The following Quranic verse (25:63) contains valuable guidance for Muslims in how they should respond to the challenge of Islamophobia:
‘The true servants of the Gracious One are those who walk upon the earth with humility and when they are addressed by the ignorant ones, their response is, “Peace”’
This verse provides a beautiful description of who the true servants of God are. They are people who are humble and who, when addressed by the ignorant, respond by wishing them peace. Can one think of any better way to respond to anti-Muslim hate than this? What more effective way to win the love of someone who hates you than to wish that he be at peace? Contrast these humble people who respond to the ignorant by wishing them peace with angry slogan-raising demonstrators, hollering against their detractors. What a stark contrast!
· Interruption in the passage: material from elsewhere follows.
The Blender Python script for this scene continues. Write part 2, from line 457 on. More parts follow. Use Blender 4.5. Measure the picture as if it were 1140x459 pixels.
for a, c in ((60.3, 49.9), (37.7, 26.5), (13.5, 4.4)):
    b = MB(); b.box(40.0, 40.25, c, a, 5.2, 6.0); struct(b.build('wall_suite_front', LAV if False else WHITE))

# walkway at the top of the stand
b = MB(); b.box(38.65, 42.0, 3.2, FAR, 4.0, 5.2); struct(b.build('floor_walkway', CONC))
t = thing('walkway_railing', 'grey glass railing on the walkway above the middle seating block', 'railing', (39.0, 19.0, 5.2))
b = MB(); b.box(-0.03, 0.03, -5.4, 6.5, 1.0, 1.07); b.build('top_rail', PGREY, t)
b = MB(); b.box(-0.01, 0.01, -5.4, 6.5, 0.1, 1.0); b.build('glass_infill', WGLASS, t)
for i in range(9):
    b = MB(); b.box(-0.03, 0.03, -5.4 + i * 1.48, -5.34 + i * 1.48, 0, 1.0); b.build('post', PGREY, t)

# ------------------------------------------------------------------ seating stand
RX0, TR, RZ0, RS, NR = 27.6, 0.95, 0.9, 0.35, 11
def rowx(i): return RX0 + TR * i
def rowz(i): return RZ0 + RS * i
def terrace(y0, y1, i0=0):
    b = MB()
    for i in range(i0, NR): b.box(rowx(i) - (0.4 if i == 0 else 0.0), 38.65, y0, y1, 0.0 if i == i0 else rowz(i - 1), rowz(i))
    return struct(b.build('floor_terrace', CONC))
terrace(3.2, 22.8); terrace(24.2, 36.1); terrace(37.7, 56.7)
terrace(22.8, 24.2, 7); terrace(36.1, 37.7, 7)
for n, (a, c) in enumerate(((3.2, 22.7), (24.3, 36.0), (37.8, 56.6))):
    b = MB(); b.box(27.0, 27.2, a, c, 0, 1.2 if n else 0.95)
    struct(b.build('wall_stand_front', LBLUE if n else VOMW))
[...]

You cannot force someone to like or respect you. You cannot compel people who are inimical to you to become your friends—certainly not by organizing protest marches and ‘progressive’ sloganeering, as Kumar advises.
 In her naïve Marxian romanticism, Kumar might imagine, as she does in the closing lines of her book, that this approach to countering Islamophobia will help usher in what she terms as ‘an era of revolution that brings with it the potential to create a brand-new society free of racism and war: a new world where every individual, regardless of race, ethnicity, nationality, or religion will be treated with respect, a world where the ideology of Islamophobia will be dumped into the dustbin of history, and that will be the end of that.’ But we’ve heard all that before, of course, and we know what came out of such bedazzling dreams and alluring rhetoric, in the erstwhile Soviet Union and elsewhere. We know, through the bitter historical experience of many a failed revolution, that there is simply no way to force people to change their perceptions of others and shed their prejudices, and certainly not through protest marches and chanting slogans. Only the quiet, gentle, non-aggressive ‘non-revolutionary’, ‘wishy-washy’ way of love, service can work—and it does! It works wonders! You won’t believe it unless your try it out yourself.
Darkness, it is said, has no reality of its own. It is simply the absence of light. Demonstrating against the darkness won’t do a thing to make it go away. All you need for that is to light a little candle and see the great difference that makes! As the Dhammapada, a classic Buddhist text, says the Buddha remarked: “Hate is not conquered by hate. Hate is conquered by love. This is a law eternal.”
The only way that Islamophobia can be overcome (and not ‘fought’ against) is by Muslims themselves changing their own attitudes and behaviour—instead of protesting against others for their attitudes and behaviour towards them and demanding that they change them. Islamophobia can be overcome only by Muslims being givers, instead of takers. By being an asset for others, instead of a liability and a headache for them. By following the path of the prophets, not that of self-styled imams and mullahs and their invented theories. By loving and serving others, not scorning and hating them. By being witnesses to God and inviting others to Him (a task that the Quran enjoins on them), not by hating and condemning them.